Самое интересное началось, когда в 1762 году ему пришла на ум свежая мысль открыть свою газету. Тон публикаций Уилкс взял такой, что, по свидетельствам современников, в некоторых домах особо преданные фанаты сжигали его портреты.
Что же не нравилось Уилксу?
Уже через год своей издательской карьеры Уилкс впервые попал в тюрьму по обвинению в клевете. Впрочем, буквально через несколько дней его освободили — члена парламента за такое арестовывать нельзя. Да, Уилкс состоял в парламенте.
Номер газеты, из-за которого его обвинили, Уилкс перепечатал. Тираж должны были публично сжечь, но исполнению приговора помешали англичане. Народ Уилкса любил, особенно лондонская беднота.
В январе 1764 года Уилкса объявили вне закона, и он решил, что Франция прекрасна в это время года. Вернулся в 1768-м, снова избрался в парламент, снова начал критиковать закрытые заседания и снова попал в тюрьму. В 1769-м, пока Уилкс был в заключении, его опять выгнали из парламента.
Из тюрьмы Уилкс освободился в марте 1770 года. И незамедлительно вернулся к борьбе за свободу журналистики. За решетку больше не попадал, оставил неизгладимый след в истории и сильно способствовал демократизации системы.
Победа! Ну победа же?..
В 1774 году парламент всё-таки дрогнул: журналистов начали пускать на заседания. Для них даже специально построили отдельную галерею, да так, что журналисты теперь возвышались над остальными. (По-другому, видимо, было их не впихнуть, без тотальной перепланировки всего остального зала.)

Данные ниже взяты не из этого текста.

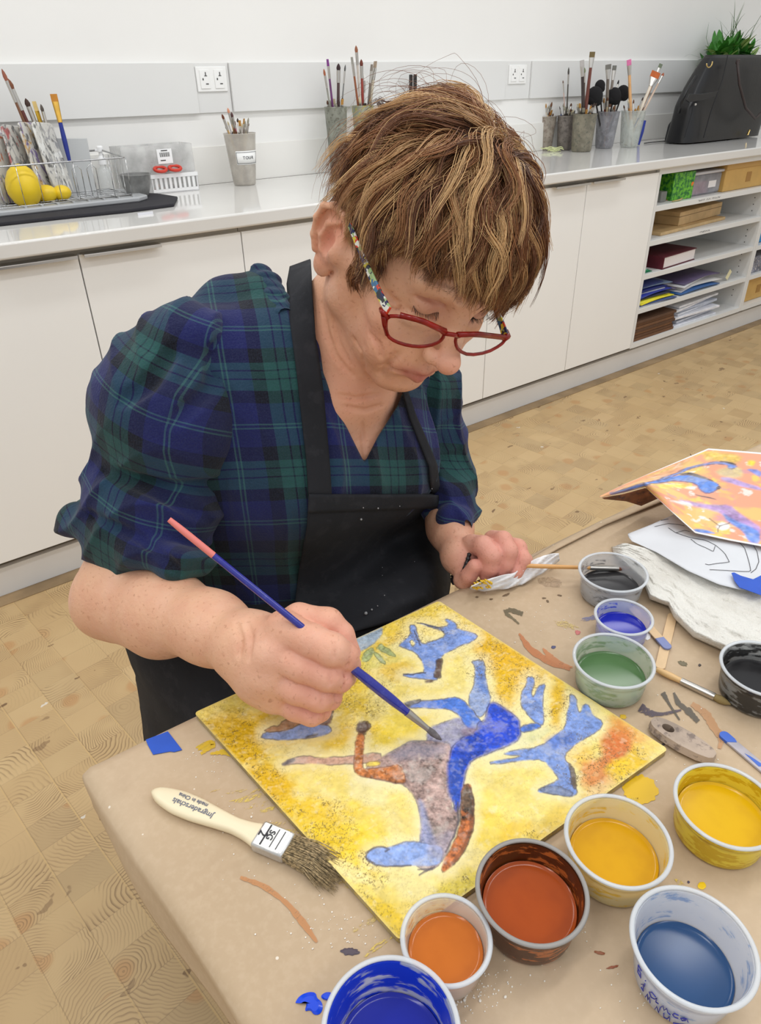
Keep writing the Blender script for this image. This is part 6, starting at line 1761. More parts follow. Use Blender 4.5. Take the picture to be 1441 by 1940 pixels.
sk(gb(Hq, (-.03, .05, .070), (.06, .04, .02)) * .3, (226, 186, 158))
# roots and scalp under the hair
def root_ok(h_):
    y, z, x = h_[:, 1], h_[:, 2], np.abs(h_[:, 0])
    hl = np.where(y > .045, .076, np.where(y > .012, .076 + (y - .045) * 2.4, np.where(y > -.048, .048, -.042)))
    return z > hl
sk((root_ok(Hq) & (inhead > 0) & (np.abs(Hq[:, 0]) < .077)).astype(float) * .9, (92, 58, 38))
ts = NT('skin'); co_ = ts.coord()
cs = ts.attr('Col')
n1_ = ts.noise(co_, 46, 3); 
cs = ts.mix(ts.m('MULTIPLY', ts.sstep(n1_, .35, .7), .28), cs, S(206, 140, 116))
cs = ts.mix(ts.m('MULTIPLY', ts.sstep(ts.noise(co_, 260, 2, .5), .60, .72), .34), cs, S(168, 108, 76))
cs = ts.mix(ts.m('MULTIPLY', ts.sstep(ts.noise(co_, 120, 2, .4), .70, .78), .38), cs, S(146, 90, 60))
cs = ts.mix(ts.m('MULTIPLY', ts.sstep(ts.noise(co_, 25, 3), .45, .7), .18), cs, S(236, 196, 176))
ts.P('Base Color', cs); ts.P('Roughness', .48); ts.P('Specular IOR Level', .4)
ts.P('Subsurface Weight', .12); ts.P('Subsurface Radius', (.9, .35, .2)); ts.P('Subsurface Scale', .008)
wr_ = ts.noise(ts.vm('MULTIPLY', co_, (1.0, 1.0, 1.0)), 210, 4, .6)
ts.bump(ts.m('ADD', wr_, ts.m('MULTIPLY', ts.noise(co_, 60, 4, .65), 1.6)), .45, .0013)
person = empty('person', (.38, .78, 0), label='woman with short curly hair in plaid shirt and black apron painting at the table', cat='person')
PO = np.array([.38, .78, 0])
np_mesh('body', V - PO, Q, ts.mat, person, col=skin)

# ================================================================== clothes
def plaid(name):
    t = NT(name); q = t.sep(t.attr('pc', 'Vector')); co = t.coord()
    wob = t.noise(co, 9, 2)
    D_, G_, B_, L_ = 0., .33, .66, 1.
    def bands(v, off):
        f = t.m('FRACT', t.m('ADD', t.m('DIVIDE', t.m('ADD', v, t.m('MULTIPLY', wob, .006)), .108), off))
        gr, bl, bk, ln = S(36, 78, 74), S(27, 31, 86), S(15, 16, 26), S(62, 100, 108)
        nv = S(14, 20, 40)
        return t.ramp(f, [(0, gr), (.055, gr), (.06, nv), (.075, gr), (.15, nv), (.165, gr), (.22, gr), (.24, bk), (.36, bk), (.385, bl), (.56, bl), (.565, ln), (.58, bl), (.605, ln), (.62, bl), (.80, bl), (.825, bk), (.93, bk), (.95, gr)], 'CONSTANT')
    a_ = bands(q[0], .1); b_ = bands(q[1], .0)
    # twill: threads of both directions alternate
    c = t.mix(.5, a_, b_)
    tw = t.noise(co, 700, 2)
    c = t.mix(t.m('MULTIPLY', t.sstep(tw, .35, .7), .14), c, S(70, 84, 110))
    c = t.mix(t.m('MULTIPLY', t.sstep(t.noise(co, 14, 3), .4, .7), .25), c, S(14, 18, 34))
    t.P('Base Color', c); t.P('Roughness', .9); t.P('Specular IOR Level', .15)
    t.P('Sheen Weight', .10); t.P('Sheen Roughness', .6)
    t.bump(t.m('ADD', t.noise(co, 420, 2), t.m('MULTIPLY', t.noise(co, 30, 4), 3.0)), .5, .0015)
    return t.mat
m_plaid = plaid('black_watch_flannel')
nf3 = lambda P, s, seed: np.sin(P[:, 0] * s + seed) * np.sin(P[:, 1] * s * 1.13 + seed * 1.7) * np.sin(P[:, 2] * s * .91 + seed * 2.3)
def folds(P, a, n, amp, fr, seed=0., warp=.35):
    """ridges that run along a, repeating along n"""
    n = np.asarray(n, float); n /= np.linalg.norm(n)
    s_ = P @ n + warp * .03 * np.sin(P @ np.asarray(a, float) * 22 + seed) + .012 * nf3(P, 30, seed)
    return amp * (1 - np.abs(np.sin(s_ * fr + seed))) ** 1.6
def px_prism(poly, ymax=None, ymin=None):
    poly = np.array(poly, float)
    def f(P):
        q = proj(P); dep = -((P - CAM) @ MX)[:, 2]
        d = poly_dist(q[:, 0], q[:, 1], poly) / F_PX * dep
        if ymax is not None: d = np.maximum(d, P[:, 1] - ymax)
        return d
    return f
def torso_cloth(off=0.0):
    T = SDF()
    T.ell((.415, .708, .905), (.172 + off, .112 + off, .165), None, .04)
    T.cap((.365, .775, .66), (.395, .735, .88), .142 + off, .130 + off, .04)
    T.ell((.362, .637, .873), (.070 + off, .056 + off, .066), None, .04).ell((.474, .627, .868), (.070 + off, .056 + off, .066), None, .04)
    T.cap(nk1 + [-.045, .012, .002], SHR + [.004, -.030, .004], .050, .044, .03).cap(nk1 + [.045, .012, .0], SHL, .052, .050, .03)
    T.cap(nk1 + [-.06, -.030, -.010], (.365, .66, .92), .035, .05, .03)
    T.cap(nk1 + [.055, -.035, -.015], (.475, .65, .92), .035, .05, .03)
    T.cap((.32, .71, .98), (.29, .74, .80), .055, .065, .03)
    return T
SH = torso_cloth()
SH.chain([at(380, 622, .815), at(430, 578, .825), at(482, 550, .82)], [.030, .026, .020], .03)
SH.chain([at(500, 562, .80), at(530, 640, .785), at(545, 740, .785)], [.018, .018, .016], .03)
SH.fn(lambda P: -folds(P, (.2, 0, 1), (1, .25, .12), .0055, 62, .4) * np.clip((1.06 - P[:, 2]) / .1, 0, 1) * np.clip((P[:, 2] - .70) / .05, 0, 1), 'disp')
SH.fn(px_prism([(604, 640), (612, 705), (638, 772), (690, 877), (716, 826), (752, 770), (766, 735), (790, 690), (800, 560), (600, 520)], ymax=.70), 'sub', .004)
SH.fn(lambda P: sd_cap(P, h2w((0, -.02, -.02)), nk1 + [0, .03, .040], .060, .056), 'sub', .006)
SH.fn(lambda P: .690 - P[:, 2] + .06 * (P[:, 0] - .4), 'int', .006)
V, Q = isomesh(SH, [.08, .50, .64], [.72, .95, 1.13], .0026)
def upv(a, b): return np.stack([a, b, 0 * a], 1)
shirt = np_mesh('shirt', V - PO, Q, m_plaid, person, uv=upv(V @ np.array([.86, -.35, 0]) + .03, V @ np.array([.30, .42, .90]) + .02))
# collar frill at the neck
SC_ = SDF()
cp = [at(476, 528, .815), at(492, 522, .812), at(508, 540, .80), at(522, 570, .785), at(536, 604, .77), at(548, 640, .765)]
SC_.chain(cp, [.008, .011, .013, .013, .012, .010], .006)
SC_.cap(at(470, 524, .835), at(512, 530, .83), .006, .007, .004)
SC_.fn(lambda P: -.0022 * np.abs(np.sin(P @ MX[:, 1] * 230 + 40 * P[:, 0])), 'disp')
V, Q = isomesh(SC_, cp[0] - .09, cp[-1] + .09, .0022)
np_mesh('collar', V - PO, Q, m_plaid, shirt, uv=upv(V[:, 0] + .05, V[:, 2] + .06))

# right sleeve: two puffed tiers and a rolled cuff
ax0, ax1 = at(352, 640, .775), at(262, 1010, .79)
SR_ = SDF()
def rp(px, dep): return px / F_PX * dep
SR_.chain([at(362, 652, .785), at(332, 712, .785), at(316, 775, .78), at(322, 800, .775)], [rp(66, .785), rp(108, .785), rp(134, .78), rp(130, .775)], .02)
SR_.ell(at(352, 628, .752), (.040, .040, .028), None, .02)
SR_.cap(at(376, 640, .79), at(405, 690, .765), .030, .022, .015)
SR_.chain([at(312, 880, .80), at(292, 945, .80), at(268, 1000, .80)], [rp(88, .80), rp(120, .80), rp(110, .80)], .003, .02)
SR_.chain([at(146, 985, .80), at(190, 1000, .775), at(262, 1034, .745), at(330, 1070, .735), at(378, 1070, .76)], [rp(34, .80), rp(33, .775), rp(33, .745), rp(28, .735), rp(24, .76)], .006, .012)
SR_.chain([at(140, 985, .80), at(170, 975, .84), at(260, 990, .87), at(350, 1040, .84)], [rp(30, .8), rp(28, .84), rp(30, .87), rp(26, .84)], .006, .012)
sax = (ax1 - ax0) / np.linalg.norm(ax1 - ax0)
def sl_disp(P):
    t_ = (P - ax0) @ sax
    r_ = -folds(P, sax, MX[:, 0] + .25 * MX[:, 1], .0050, 95, 1.2) * np.clip((.10 - t_) / .07, 0, 1)
    r2 = -folds(P, MX[:, 0], sax + .35 * MX[:, 0], .0060, 62, .9, 1.2) * np.clip((t_ - .10) / .05, 0, 1)
    return r_ + r2 - .002 * nf3(P, 55, 2.)
SR_.fn(sl_disp, 'disp')
def groove(Fn, path, rr, k=.008, sink=.3):
    px_, py_ = ipl0(path, 12); Pg, hit = trace(Fn, px_, py_, 0.0)
    Fn.chain([p - MX[:, 2] * rr * sink for p in Pg], [rr * .35] + [rr] * 10 + [rr * .35], k, op='sub')
groove(SR_, [(196, 893), (230, 902), (290, 925), (350, 960), (400, 985)], .0060, .009, .1)
groove(SR_, [(152, 968), (200, 990), (262, 1017), (312, 1058), (344, 1090)], .0045, .006, .2)
groove(SR_, [(262, 905), (330, 925), (420, 915)], .0035, .010, .2)
groove(SR_, [(230, 760), (280, 730), (330, 660)], .003, .012, .2)
groove(SR_, [(330, 800), (400, 730), (410, 650)], .003, .012, .2)
V, Q = isomesh(SR_, [.0, .50, .72], [.42, .95, 1.14], .0025)
sb = MX[:, 0] - sax * (MX[:, 0] @ sax); sb /= np.linalg.norm(sb); sn = np.cross(sax, sb)
tt = (V - ax0) @ sax; rel = V - ax0
np_mesh('sleeve', V - PO, Q, m_plaid, shirt, uv=upv(rel @ sb + .25 * rel @ sn, tt - .20 * (rel @ sb) - .018 * np.cos((rel @ sb) * 18) - .01))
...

По этому поводу кто-то — авторство делят сразу несколько человек — сказал, что в Англии появилась четвертая власть. Если дословно, четвертое сословие: не дворянство, не духовенство и не простой люд, а нечто отдельное.
Ну теперь-то хеппи-энд? В целом да.
…Если не считать, что в 1792 году начал действовать закон о клевете. С настолько расплывчатыми формулировками, что никто толком не понимал, что имелось в виду и как делать не надо. Английские журналисты вздохнули и пошли бороться за демократию дальше. Опыт у них уже был.